Now, do not get me wrong here.  I am certainly not suggesting that it would be wise to eliminate government welfare to fix this problem.  Notice above that the ultimate consequence for most welfare recipients is starvation and death.  This is bad, both morally and economically.  I have also discussed the inevitability of welfare as the primary form of income for a majority of the population, as the consequence of rapidly developing technology.  Welfare is necessary for the survival of our society, and it is necessary for the support of our ever growing lower class.  It needs to be fixed to be more friendly to escaping slavery, not eliminated.

Most Americans seem to have everything working against them.  Slave masters have convinced us that slavery is more noble than freedom.  This has been so effective that now the slaves brag on Facebook about their horrible work conditions and try to tell free men that they are stupid for recognizing it for what it is.  Over the last century, mankind has managed to produce a huge amount of labor saving technology.  We also managed to get the legal work week down to 40 hours.  This was a long drawn out process that was finally codified into Federal law in 1937.  Is has been like this for 76 years, during which time numerous devices have been invented and adopted which dramatically reduce labor.  In fact, the computer has replaced inordinate numbers of people, just in the field of mathematical calculations.  The need for labor is far lower than it has been ever in the known history of the world.  It has been argued, and I agree, that a 20 hour work week should pay enough to support a small family.  Given production costs for various goods and their retail prices, large business can easily afford to pay sufficient wages for this, if they quit paying their CEOs and upper managers hundreds or thousands of times what they currently pay their other employees.  Instead we have laws and social expectations that keep what is approaching a majority of Americans in poverty.

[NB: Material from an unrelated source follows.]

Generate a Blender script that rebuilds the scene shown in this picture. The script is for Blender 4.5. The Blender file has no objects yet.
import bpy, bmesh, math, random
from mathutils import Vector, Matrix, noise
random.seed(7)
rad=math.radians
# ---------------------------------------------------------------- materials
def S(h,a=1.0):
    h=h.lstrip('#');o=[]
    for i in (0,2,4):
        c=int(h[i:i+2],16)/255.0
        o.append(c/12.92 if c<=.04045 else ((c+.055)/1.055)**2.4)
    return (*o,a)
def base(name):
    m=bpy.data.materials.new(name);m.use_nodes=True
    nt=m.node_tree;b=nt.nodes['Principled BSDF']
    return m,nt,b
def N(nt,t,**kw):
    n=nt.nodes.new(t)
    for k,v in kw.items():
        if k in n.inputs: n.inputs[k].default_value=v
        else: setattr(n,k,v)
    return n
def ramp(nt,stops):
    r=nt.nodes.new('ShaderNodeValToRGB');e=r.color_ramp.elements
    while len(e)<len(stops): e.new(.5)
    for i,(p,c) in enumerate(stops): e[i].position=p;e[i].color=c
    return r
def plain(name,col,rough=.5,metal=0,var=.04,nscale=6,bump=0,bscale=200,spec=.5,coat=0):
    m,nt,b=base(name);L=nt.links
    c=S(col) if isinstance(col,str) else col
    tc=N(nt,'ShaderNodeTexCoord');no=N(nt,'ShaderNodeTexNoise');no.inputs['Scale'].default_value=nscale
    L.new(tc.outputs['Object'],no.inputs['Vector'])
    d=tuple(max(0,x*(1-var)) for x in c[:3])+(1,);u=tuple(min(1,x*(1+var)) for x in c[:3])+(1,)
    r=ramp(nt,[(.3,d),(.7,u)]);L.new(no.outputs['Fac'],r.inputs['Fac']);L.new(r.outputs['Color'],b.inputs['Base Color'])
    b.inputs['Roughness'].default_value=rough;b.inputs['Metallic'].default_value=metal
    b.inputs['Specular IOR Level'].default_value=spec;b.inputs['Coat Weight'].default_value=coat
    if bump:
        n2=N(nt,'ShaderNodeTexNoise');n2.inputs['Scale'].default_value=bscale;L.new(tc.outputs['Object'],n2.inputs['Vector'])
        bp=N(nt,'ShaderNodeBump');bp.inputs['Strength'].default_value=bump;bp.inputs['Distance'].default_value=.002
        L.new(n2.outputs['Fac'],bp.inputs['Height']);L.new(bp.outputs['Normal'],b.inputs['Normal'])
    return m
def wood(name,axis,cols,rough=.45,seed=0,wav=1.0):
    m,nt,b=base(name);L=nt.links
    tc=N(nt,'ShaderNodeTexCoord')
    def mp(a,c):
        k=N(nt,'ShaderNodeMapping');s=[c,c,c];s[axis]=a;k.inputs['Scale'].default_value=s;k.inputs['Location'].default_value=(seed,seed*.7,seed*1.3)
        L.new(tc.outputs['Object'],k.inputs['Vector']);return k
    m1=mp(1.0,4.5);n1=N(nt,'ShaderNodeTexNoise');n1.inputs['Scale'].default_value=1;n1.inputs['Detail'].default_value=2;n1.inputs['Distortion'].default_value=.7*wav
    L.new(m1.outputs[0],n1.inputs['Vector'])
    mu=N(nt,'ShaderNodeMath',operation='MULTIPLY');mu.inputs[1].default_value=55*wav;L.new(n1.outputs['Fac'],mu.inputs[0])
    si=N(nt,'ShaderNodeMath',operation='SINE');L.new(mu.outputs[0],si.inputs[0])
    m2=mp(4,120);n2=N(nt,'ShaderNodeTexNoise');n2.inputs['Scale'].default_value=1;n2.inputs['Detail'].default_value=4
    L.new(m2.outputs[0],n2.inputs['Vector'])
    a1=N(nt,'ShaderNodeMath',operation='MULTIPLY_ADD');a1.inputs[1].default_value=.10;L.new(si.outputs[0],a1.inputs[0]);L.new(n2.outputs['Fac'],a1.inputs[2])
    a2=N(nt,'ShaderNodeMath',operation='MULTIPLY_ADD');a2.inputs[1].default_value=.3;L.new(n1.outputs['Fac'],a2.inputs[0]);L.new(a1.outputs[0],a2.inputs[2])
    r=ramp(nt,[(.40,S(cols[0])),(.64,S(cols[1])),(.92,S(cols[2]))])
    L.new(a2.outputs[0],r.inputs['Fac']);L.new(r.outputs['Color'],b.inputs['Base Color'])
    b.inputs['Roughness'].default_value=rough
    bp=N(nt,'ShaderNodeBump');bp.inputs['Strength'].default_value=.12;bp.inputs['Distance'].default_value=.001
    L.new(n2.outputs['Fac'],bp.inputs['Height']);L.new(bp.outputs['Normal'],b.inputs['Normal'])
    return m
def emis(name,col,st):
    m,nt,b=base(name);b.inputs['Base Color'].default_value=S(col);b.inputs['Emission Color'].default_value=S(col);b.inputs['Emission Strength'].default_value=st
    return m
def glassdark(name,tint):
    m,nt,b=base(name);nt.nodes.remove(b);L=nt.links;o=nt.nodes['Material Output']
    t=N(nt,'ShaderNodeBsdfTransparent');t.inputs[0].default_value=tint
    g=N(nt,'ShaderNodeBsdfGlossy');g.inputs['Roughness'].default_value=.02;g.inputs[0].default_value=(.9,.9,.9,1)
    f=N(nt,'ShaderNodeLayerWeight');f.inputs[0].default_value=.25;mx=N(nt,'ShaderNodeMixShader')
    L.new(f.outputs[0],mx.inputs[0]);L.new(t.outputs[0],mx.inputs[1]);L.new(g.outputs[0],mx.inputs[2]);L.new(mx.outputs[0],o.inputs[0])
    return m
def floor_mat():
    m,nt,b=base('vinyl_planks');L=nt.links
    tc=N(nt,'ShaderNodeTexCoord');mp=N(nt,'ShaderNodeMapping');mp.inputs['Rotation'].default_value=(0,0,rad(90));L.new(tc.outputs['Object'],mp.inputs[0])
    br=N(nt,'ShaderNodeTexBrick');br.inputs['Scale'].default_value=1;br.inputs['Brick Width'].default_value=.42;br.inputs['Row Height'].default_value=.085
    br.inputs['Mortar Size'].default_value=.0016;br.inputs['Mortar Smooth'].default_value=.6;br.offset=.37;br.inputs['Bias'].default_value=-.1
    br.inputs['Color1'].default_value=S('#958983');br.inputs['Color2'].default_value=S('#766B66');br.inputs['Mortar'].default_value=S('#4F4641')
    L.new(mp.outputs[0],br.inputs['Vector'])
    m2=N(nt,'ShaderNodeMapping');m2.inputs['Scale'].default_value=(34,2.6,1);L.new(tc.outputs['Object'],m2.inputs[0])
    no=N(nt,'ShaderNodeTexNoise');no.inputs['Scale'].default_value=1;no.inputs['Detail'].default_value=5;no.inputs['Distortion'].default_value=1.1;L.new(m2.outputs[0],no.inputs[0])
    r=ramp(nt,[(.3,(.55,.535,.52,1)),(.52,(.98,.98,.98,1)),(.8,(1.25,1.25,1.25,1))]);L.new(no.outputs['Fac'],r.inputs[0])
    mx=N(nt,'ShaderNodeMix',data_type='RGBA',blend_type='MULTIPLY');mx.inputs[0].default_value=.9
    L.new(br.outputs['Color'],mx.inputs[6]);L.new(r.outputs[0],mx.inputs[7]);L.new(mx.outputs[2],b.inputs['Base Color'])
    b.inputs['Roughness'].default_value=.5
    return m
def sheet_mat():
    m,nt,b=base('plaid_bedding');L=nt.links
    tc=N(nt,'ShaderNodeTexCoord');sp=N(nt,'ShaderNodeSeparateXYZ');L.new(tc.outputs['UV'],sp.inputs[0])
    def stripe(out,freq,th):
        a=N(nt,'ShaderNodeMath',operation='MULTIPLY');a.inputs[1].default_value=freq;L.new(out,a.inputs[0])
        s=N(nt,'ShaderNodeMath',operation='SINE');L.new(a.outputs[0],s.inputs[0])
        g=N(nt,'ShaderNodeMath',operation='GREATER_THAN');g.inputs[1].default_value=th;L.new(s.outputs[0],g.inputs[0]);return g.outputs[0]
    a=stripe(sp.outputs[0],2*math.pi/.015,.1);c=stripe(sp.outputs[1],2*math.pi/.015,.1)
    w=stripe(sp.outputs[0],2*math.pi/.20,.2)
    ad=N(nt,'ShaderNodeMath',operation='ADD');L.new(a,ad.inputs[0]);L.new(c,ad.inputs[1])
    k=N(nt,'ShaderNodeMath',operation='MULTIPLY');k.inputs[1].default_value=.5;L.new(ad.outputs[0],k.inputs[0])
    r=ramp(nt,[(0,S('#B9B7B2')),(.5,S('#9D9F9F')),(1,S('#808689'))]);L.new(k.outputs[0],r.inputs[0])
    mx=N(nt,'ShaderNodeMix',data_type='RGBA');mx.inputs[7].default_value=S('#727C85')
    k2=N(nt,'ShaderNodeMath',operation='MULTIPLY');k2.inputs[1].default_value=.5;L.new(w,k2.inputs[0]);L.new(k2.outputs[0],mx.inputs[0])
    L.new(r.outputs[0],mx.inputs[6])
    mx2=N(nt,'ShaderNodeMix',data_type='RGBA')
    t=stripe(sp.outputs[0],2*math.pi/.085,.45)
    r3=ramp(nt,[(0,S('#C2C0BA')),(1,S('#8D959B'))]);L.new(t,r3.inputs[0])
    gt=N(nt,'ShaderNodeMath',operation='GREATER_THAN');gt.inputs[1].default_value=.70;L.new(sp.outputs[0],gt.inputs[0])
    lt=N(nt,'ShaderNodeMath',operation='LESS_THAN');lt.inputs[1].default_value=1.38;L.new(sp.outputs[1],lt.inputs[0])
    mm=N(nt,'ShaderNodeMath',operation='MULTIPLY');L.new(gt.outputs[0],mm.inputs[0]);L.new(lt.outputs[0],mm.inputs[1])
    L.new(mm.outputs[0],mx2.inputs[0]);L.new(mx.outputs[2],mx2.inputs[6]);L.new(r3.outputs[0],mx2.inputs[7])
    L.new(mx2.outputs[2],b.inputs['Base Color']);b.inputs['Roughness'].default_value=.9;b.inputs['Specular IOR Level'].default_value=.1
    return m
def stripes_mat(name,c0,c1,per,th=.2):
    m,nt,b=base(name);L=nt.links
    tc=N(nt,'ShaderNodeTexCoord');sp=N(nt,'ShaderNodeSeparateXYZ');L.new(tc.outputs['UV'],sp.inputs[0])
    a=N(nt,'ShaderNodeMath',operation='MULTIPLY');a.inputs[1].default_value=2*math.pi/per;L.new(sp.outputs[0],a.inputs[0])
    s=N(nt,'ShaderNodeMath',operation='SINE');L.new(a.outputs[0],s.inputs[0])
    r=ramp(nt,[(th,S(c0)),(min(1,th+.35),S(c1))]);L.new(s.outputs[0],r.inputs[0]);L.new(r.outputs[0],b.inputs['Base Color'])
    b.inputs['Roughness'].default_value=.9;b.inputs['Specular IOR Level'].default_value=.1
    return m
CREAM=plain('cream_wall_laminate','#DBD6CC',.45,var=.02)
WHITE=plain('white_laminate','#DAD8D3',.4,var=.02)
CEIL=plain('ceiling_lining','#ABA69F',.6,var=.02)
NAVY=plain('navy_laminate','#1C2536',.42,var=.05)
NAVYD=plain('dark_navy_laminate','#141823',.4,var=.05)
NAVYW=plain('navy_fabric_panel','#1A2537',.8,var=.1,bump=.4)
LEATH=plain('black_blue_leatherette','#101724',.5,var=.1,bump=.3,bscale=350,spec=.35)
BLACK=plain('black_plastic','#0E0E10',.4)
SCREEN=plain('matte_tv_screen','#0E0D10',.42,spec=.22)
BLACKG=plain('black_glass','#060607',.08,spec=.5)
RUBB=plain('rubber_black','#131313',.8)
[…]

If you want to complain that you are working 80 hours a week, or even that you and your spouse are working 80 hours a week put together, just to get by, you are telling me that you are stealing needed work from three other families.  And one of those families is the person that you just accused of freeloading.  Those three families that cannot find decent jobs and are forced to live on crummy government welfare because you are stealing their opportunity to work have far more reason to be angry with you than you have to be with them.  At this point, government welfare is designed to make up the difference between what your employer pays and what wages would be fair.  By taking four times the work you should just to avoid taking what you consider an unfair handout, you are robbing others of the opportunity to earn money by working and the opportunity to get enough welfare money to make up the difference.  That is certainly nothing to brag about.  Shame on you!